Bertrand Belin est l’antithèse de Arnaud Fleurent-Didier, ses histoires vivent en dehors des contextes, elles sont apolitiques et ne font référence qu’à elles mêmes. Il n’y a jamais de name-dropping ici car il n’y a pas d’autre réalité que celle de l’amour, de la fraternité et du temps qui passe, pas d’autre réalité que celle de la vie au sens large. C’est un album de promesses simples mais essentielles où l’on jure qu’avant le soir on aura touché sa main (« Neige au soleil »). C’est peut-être cette évidence qui permet de comprendre spontanément des phases prononcées dans un langage si déstructuré et d’offrir des chansons comme « Hypernuit » ou « Tout a changé ». Oui c’est un disque où les dialogues ne se répondent pas mais où tout le monde arrive à suivre la conversation (« Y en a-t-il un »).

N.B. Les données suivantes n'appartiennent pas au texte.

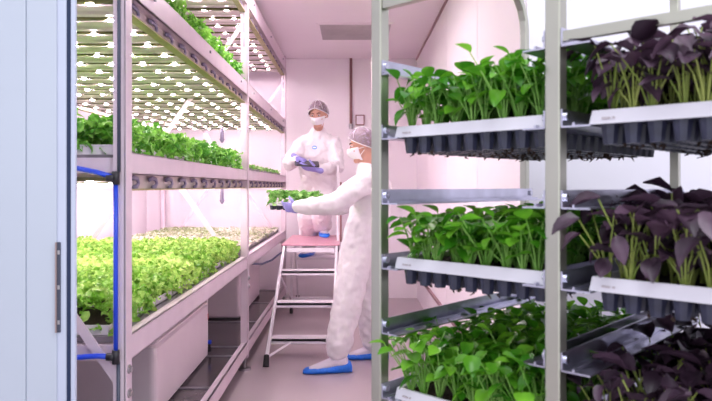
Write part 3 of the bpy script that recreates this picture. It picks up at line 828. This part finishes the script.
tp(tbox(MB(), CW + .016, 2 * CW - .016, -.010, .004, 1.574, 1.592), 'crossbar', M['steel_post'])
for c_i in range(2):
    for s_ in (0, SL):
        tp(tbox(MB(), c_i * CW + .016, (c_i + 1) * CW - .016, s_ - .010, s_ + .010, .13, .16), 'base_bar', M['steel_post'])

# --- trolley trays and their seedlings
def oval_leaf(mb, base, d, up, L_, Wd, r, cup=.35, droop=.25, ruf=0):
    d = d.normalized(); up = up - d * up.dot(d)
    if up.length < .05: up = d.orthogonal()
    up.normalize(); s_ = d.cross(up)
    prof = [.12, .70, 1.0, .98, .70, .12]; cols = []
    for i, w in enumerate(prof):
        t_ = i / 5; ww = Wd * .5 * w; c = base + d * L_ * t_ - up * droop * L_ * t_ * t_
        row = []
        for q in (-1, -.5, 0, .5, 1):
            row.append(c + s_ * ww * q + up * (cup * ww * q * q + ruf * Wd * (r.random() - .5) * abs(q)))
        cols.append(row)
    vs = [v for c in cols for v in c]; fs = []
    for i in range(5):
        for j in range(4):
            a = i * 5 + j; fs.append((a, a + 1, a + 6, a + 5))
    mb.add(vs, fs)
def seedling(seed, kind):
    r = random.Random(seed); st = MB(); lf = MB()
    green = kind == 'green'
    n = r.choice((13, 14, 15)) if green else r.choice((8, 9, 10))
    for i in range(n):
        a = 2 * PI * (i + r.uniform(-.3, .3)) / n + seed; lean = r.uniform(.10, .6) if green else r.uniform(.08, .6)
        hh = (r.uniform(.088, .122) if i % 2 else r.uniform(.035, .09)) if green else (r.uniform(.085, .145) if i % 3 else r.uniform(.05, .09))
        out = V((math.cos(a), math.sin(a), 0))
        p0 = out * .003; p1 = out * hh * lean * .35 + V((0, 0, hh * .5)); p2 = out * hh * lean + V((0, 0, hh))
        st.tube([p0, p1, p2], [.0015, .0013, .001] if green else [.0019, .0016, .0012], n=5, caps=False)
        el = r.uniform(-.5, .9) if green else r.uniform(-.8, .8)
        d = out * math.cos(el) + V((0, 0, math.sin(el)))
        up = V((-out.x * .3, -out.y * .3, 1)) + V((r.uniform(-.4, .4), r.uniform(-.4, .4), 0))
        L_ = r.uniform(.029, .045) if green else r.uniform(.038, .064)
        oval_leaf(lf, p2 - d * .003, d, up, L_, L_ * r.uniform(.72, .9) if green else L_ * r.uniform(.55, .8), r, .4 if green else .5, r.uniform(.1, .6), 0 if green else .22)
    return st, lf
def seed_mesh(seed, kind):
    st, lf = seedling(seed, kind)
    me = bpy.data.meshes.new('seedling')
    n = len(st.v); me.from_pydata(st.v + lf.v, [], st.f + [tuple(i + n for i in f) for f in lf.f]); me.update(); me.shade_smooth()
    for mm in ((M['stem'], M['basil']) if kind == 'green' else (M['stem_olive'], M['purple'])): me.materials.append(mm)
    for i, p in enumerate(me.polygons): p.material_index = 0 if i < len(st.f) else 1
    return me
GM = [seed_mesh(i, 'green') for i in range(9)]; PM = [seed_mesh(30 + i, 'purple') for i in range(9)]

TW, TL = .352, .60
def trolley_tray(t0, z, kind, label, n0, hs=1.0):
    root = thing('seedling_tray', label, 'plant tray', tuple(T(t0, .005, z)), math.atan2(U.y, U.x), 'seedling trays on the trolley')
    # local x along the front edge, y into the trolley
    m = MB(); e = .003
    ring = lambda x0, x1, y0, y1, zz: [V((x0, y0, zz)), V((x1, y0, zz)), V((x1, y1, zz)), V((x0, y1, zz))]
    m.loft([ring(-.004, TW + .004, -.004, TL + .004, 0), ring(0, TW, 0, TL, .024), ring(.006, TW - .006, .006, TL - .006, .024), ring(.008, TW - .008, .008, TL - .008, .012), ring(.010, TW - .010, .010, TL - .010, .012)], caps=False)
    o = m.build('rim', M['white_plastic'], root)
    for x in (TW * .28, TW * .62):
        pass
    MB().box(.018, .032, -.0052, -.0030, .008, .011).box(.036, .040, -.0052, -.0030, .008, .011).build('embossed_mark', M['vent'], root)
    NX, NY = 9, 11
    m = MB()
    NXc, NYc = 9, 15
    for i in range(NXc):
        for j in range(NYc):
            x = .022 + i * (TW - .044) / (NXc - 1); y = .022 + j * (TL - .044) / (NYc - 1)
            m.tube([(x, y, .002), (x, y, -.034)], [.0165, .0115], n=8)
    m.box(.010, TW - .010, .010, TL - .010, -.001, .005)
    o = m.build('cell_block', M['cells'], root); 
    MB().box(.010, TW - .010, .010, TL - .010, .005, .013).build('potting_soil', M['soil'], root)
    # roots and crumbs of soil under the pots
    r = random.Random(n0); m = MB()
    for i in range(120):
        x = r.uniform(.02, TW - .02); y = r.uniform(.01, TL - .01)
        c = .5 + .5 * (x / TW)
        if r.random() < c: m.tube([(x, y, -.032), (x + r.uniform(-.006, .006), y, -.037), (x + r.uniform(-.01, .01), y, -.036 - r.uniform(.001, .012) * c)], [.004, .0025, .0008], n=5)
    m.build('roots', M['soil'], root)['kind'] = 'stuff'
    MS = GM if kind == 'green' else PM
    cnt = 0
    for i in range(NX):
        for j in range(NY):
            x = .024 + i * (TW - .048) / (NX - 1) + r.uniform(-.006, .006); y = .020 + j * (TL - .04) / (NY - 1) + r.uniform(-.006, .006)
            o = bpy.data.objects.new('seedling', MS[r.randrange(9)]); COL.objects.link(o); o.parent = root
            o.location = (x, y, .012); o.rotation_euler = (r.uniform(-.12, .12), r.uniform(-.12, .12), r.uniform(0, 6.28))
            s_ = r.uniform(.88, 1.12) * (1.03 if kind == 'green' else .96); o.scale = (s_, s_, s_ * hs)
    return root
trolley_tray(.046, 1.4255, 'green', 'tray of green seedlings on the trolley, highest in the left column', 1)
trolley_tray(.046, 1.1405, 'green', 'tray of green seedlings on the trolley, middle of the left column', 2, .82)
trolley_tray(.046, .8555, 'green', 'tray of green seedlings on the trolley, lowest in the left column', 3)
trolley_tray(CW + .064, 1.4255, 'purple', 'tray of dark purple seedlings on the trolley, highest in the right column', 4)
trolley_tray(CW + .064, 1.1405, 'purple', 'tray of dark purple seedlings on the trolley, middle of the right column', 5)
trolley_tray(CW + .064, .8555, 'purple', 'tray of dark purple seedlings on the trolley, lowest in the right column', 6)

# ------------------------------------------------------------------ light
def area(name, loc, rot, sx, sy, power, col):
    l = bpy.data.lights.new(name, 'AREA'); l.shape = 'RECTANGLE'; l.size = sx; l.size_y = sy; l.energy = power; l.color = col
    o = bpy.data.objects.new(name, l); COL.objects.link(o); o.location = loc; o.rotation_euler = rot; return o
area('hall_fill_light', (.9, .0, 3.1), (0, 0, 0), 1.8, 1.6, 25, (.93, .96, 1.0))  # added softbox above the hall, gives direction and brightens the hall wall
area('room_fill_light', (-.38, 4.35, H - .02), (0, 0, 0), .4, 1.3, 15, (1, .90, .95))  # unseen fill lamp, added to brighten the aisle and back wall
wd = bpy.data.worlds.new('hall_air'); SC.world = wd; wd.use_nodes = True
bg = wd.node_tree.nodes['Background']; bg.inputs[0].default_value = (.87, .88, .97, 1); bg.inputs[1].default_value = .66

# ------------------------------------------------------------------ camera
cam = bpy.data.cameras.new('camera'); co = bpy.data.objects.new('camera', cam); COL.objects.link(co)
co.location = (0, 0, CAMZ); co.rotation_euler = (PI / 2, 0, 0)
cam.sensor_width = 36; cam.lens = F / 712 * 36; cam.shift_x = (356 - VX) / 712; cam.shift_y = -(200.5 - VY) / 712
cam.clip_start = .05
cam.dof.use_dof = True; cam.dof.focus_distance = 4.0; cam.dof.aperture_fstop = 6.3
SC.camera = co
SC.view_settings.view_transform = 'Standard'; SC.view_settings.look = 'None'; SC.view_settings.exposure = 1.17; SC.view_settings.gamma = 1
SC.view_settings.use_curve_mapping = False
try:
    SC.cycles.use_denoising = True; SC.cycles.denoiser = 'OPENIMAGEDENOISE'; SC.cycles.max_bounces = 10; SC.cycles.diffuse_bounces = 5; SC.cycles.transparent_max_bounces = 12
    SC.cycles.use_light_tree = True; SC.cycles.sample_clamp_indirect = 6
except Exception: pass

Et puis, il y a cette manière de faire tomber les dernières syllabes, d’appuyer les « é » de manière déconnectée de la musique, de surprendre par les intonations, d’osciller entre le spokenword affecté houellebequien (« La Chaleur ») et la nonchalance touchante d’Alain Bashung ; Bashung une influence évidente qui résonnent étrangement sur « Ta Peau » lorsque Bertrand Belin dit Je voudrais vivre plus longtemps pour être encore avec toi. Peut-être que demain on oubliera, peut-être qu’on ne se souviendra plus de ce qui était important et alors on chantera Puis le temps fit ce que le temps fit toujours, il dressa le passé dans le contre-jour.